# Task to complete
Leave out the pictures, and write out exactly the lines from the beginning of the material to the line holding "SC.camera = cam", that line included, and nothing else.

____

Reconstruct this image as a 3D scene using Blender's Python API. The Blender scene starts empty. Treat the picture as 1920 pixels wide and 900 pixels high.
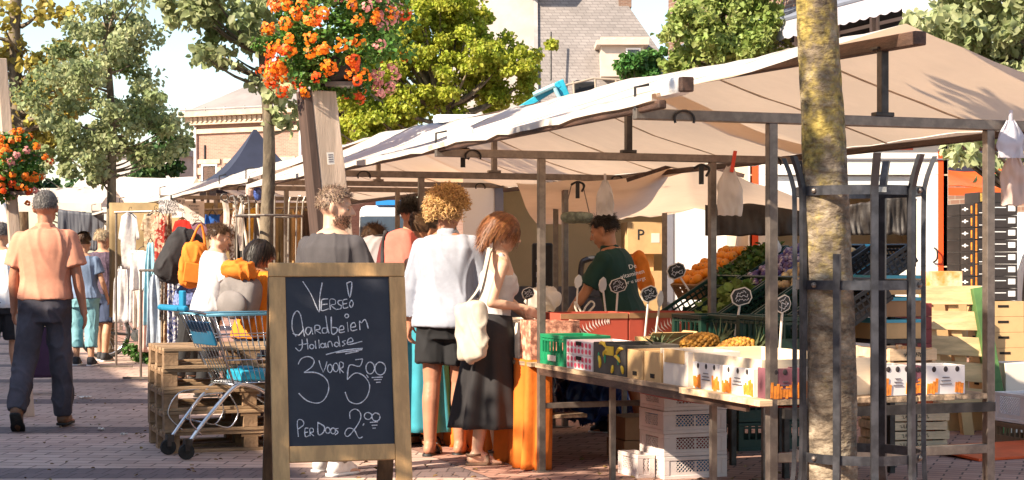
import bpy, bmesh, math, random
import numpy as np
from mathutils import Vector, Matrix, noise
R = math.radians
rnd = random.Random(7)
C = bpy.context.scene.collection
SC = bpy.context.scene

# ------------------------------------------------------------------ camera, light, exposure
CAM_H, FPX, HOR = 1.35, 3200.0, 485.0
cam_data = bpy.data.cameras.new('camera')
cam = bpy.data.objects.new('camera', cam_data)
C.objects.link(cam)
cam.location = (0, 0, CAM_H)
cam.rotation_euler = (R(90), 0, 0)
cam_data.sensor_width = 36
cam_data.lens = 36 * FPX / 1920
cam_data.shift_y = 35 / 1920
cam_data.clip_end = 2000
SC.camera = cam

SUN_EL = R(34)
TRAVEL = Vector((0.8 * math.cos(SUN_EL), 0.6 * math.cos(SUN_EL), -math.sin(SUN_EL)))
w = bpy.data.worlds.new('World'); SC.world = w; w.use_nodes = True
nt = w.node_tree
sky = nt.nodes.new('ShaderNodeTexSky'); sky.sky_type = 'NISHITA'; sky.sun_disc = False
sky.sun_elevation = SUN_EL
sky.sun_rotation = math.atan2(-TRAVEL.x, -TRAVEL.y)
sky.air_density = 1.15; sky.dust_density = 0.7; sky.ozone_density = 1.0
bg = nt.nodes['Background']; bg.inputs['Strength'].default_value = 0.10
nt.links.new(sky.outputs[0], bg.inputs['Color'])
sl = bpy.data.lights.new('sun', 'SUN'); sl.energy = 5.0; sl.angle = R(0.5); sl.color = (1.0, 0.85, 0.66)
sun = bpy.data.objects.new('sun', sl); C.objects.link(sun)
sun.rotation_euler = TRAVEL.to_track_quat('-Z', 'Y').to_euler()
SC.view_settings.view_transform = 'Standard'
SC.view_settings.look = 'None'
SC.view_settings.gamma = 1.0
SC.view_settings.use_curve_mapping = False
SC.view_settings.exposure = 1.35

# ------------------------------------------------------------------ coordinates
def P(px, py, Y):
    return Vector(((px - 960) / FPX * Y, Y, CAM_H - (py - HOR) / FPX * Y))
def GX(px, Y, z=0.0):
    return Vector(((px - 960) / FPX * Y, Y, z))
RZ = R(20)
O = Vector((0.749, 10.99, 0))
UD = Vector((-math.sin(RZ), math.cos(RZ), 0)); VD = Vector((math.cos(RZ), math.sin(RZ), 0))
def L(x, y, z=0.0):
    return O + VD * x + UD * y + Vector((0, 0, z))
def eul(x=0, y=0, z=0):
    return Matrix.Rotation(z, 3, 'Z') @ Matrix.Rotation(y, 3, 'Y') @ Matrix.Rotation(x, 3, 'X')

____

# In response
Reconstruct this image as a 3D scene using Blender's Python API. The Blender scene starts empty. Treat the picture as 1920 pixels wide and 900 pixels high.
import bpy, bmesh, math, random
import numpy as np
from mathutils import Vector, Matrix, noise
R = math.radians
rnd = random.Random(7)
C = bpy.context.scene.collection
SC = bpy.context.scene

# ------------------------------------------------------------------ camera, light, exposure
CAM_H, FPX, HOR = 1.35, 3200.0, 485.0
cam_data = bpy.data.cameras.new('camera')
cam = bpy.data.objects.new('camera', cam_data)
C.objects.link(cam)
cam.location = (0, 0, CAM_H)
cam.rotation_euler = (R(90), 0, 0)
cam_data.sensor_width = 36
cam_data.lens = 36 * FPX / 1920
cam_data.shift_y = 35 / 1920
cam_data.clip_end = 2000
SC.camera = cam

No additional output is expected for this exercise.